Richard Strauss: Four last songs


Right now I'm listening to Jessye Norman singing "Beim Schlafengehen" and still cannot believe there is such a beautiful thing on this earth! It is so wondrous that everything and everyone else must be made a bit better by it. I first listened to this recording 25 years ago and didn't understand it, much less appreciate it. In 1987 I ran across the sheet music in an antique store in Mittenwald, where I could easily imagine Strauss himself had left it before going to dinner before performing his music for the guests in that town. But I'm digressing, something I find quite easy to do here on this blog.
I first came to appreciate "Beim Schlafengehen" while listening to the cycle with Elisabeth, a quite mystically gifted person I got to know while teaching at the Goethe Institut. She was telling me about a former boyfriend on the Canary Islands who had passed away but whose presence was still with her and which entered the room as we listened to the Swiss soprano Lisa della Casa singing the songs that evening. I may also have been feeling faint because we hadn't eaten very much and it was getting late, but I'll bet Antonio's soul was also getting in on the action, too.
What did I not understand about the music the first time I heard it? The operatic quality of the melodic line may have turned me off. The seemingly muddled orchestration - with strings moving up and woodwinds moving down apparently at random - could have confused me. The poetic texts and modern harmonies could have hard to get my head around.
But if you open your heart to these pieces, they will reward you in unknown ways. Listen to them with a lover by the light of a candle (even Nirvana would probably sound good that way!). Kiri te Kanawa's recording with Georg Solti is also worth listening to for the beauty of her voice.
The recording artists were free to arrange the four songs in the order they preferred. I suggest you listen to "Beim Schlafengehen" last because it is - for me at least - the ultimate in the vocal arts. When the soprano and orchestra soar in the last verse on "Und die Seele", I get goosebumps. But they are just getting started! The words and music are woven together perfectly in that verse - "Nacht" is a low note. "Schweben" soars. "Leben" is composed to be sung affirmatively. The soul lives deeply and thousandfold!

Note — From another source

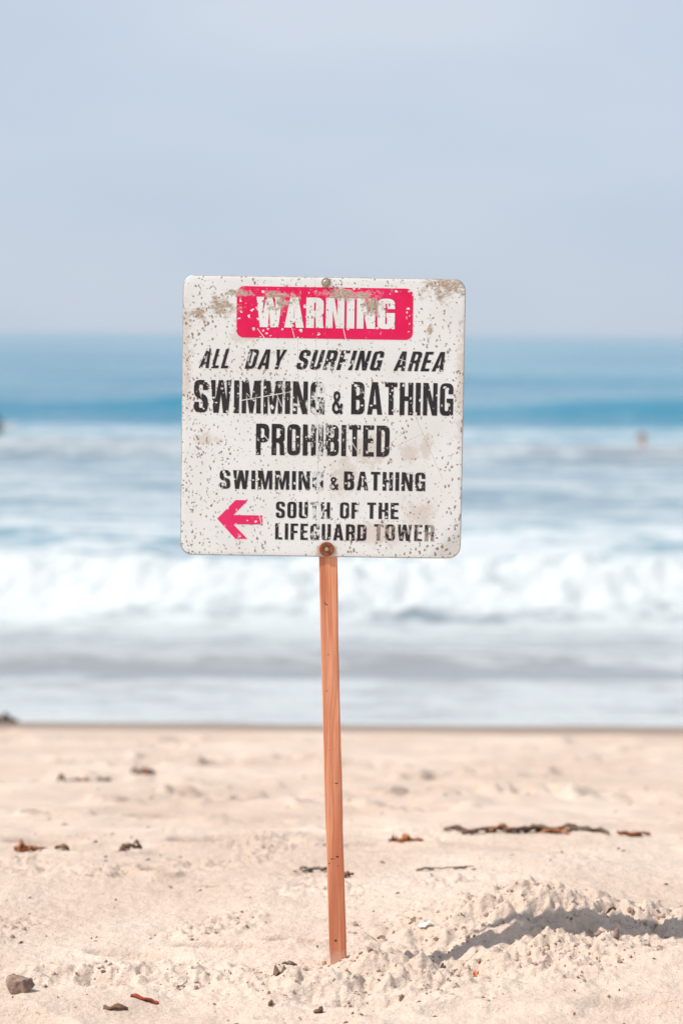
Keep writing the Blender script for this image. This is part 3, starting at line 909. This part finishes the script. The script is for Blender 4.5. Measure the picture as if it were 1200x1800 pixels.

Nun der Tag mich mud gemacht,
Soll mein sehnliches Verlangen
Freundlich die gestirnte Nacht
Wie ein müdes Kind empfangen.


Now that day has tired me,
My spirits long for
Starry night kindly
To enfold them, like a tired child.

Hände, lasst von allem Tun,
Stirn, vergiss du alles Denken,
Alle meine Sinne nun
Wollen sich in Schlummer senken.


Hands, leave all your doing;
Brow, forget all your thoughts.
Now all my senses
Want to sink themselves into slumber.

Und die Seele unbewacht
Will in freien Flügen schweben,
Um im Zauberkreis der Nacht
Tief und tausendfach zu leben.


And the soul unwatched,
Would soar in free flight
till, in the magic circle of night,
It lives deeply and a thousandfold.

An enormously intelligent and sensitive Facebook friend of mine recommended this recording of Charlotte Margiono singing "Beim Schlafengehen". We often share music tips and here he was right on. While the Dutch singer doesn't have the power of Jessye Norman nor the crystal clear voice of Lisa della Casa, she seems to combine the best of both worlds in this live performance from 1991 in the Concertgebouw Amsterdam.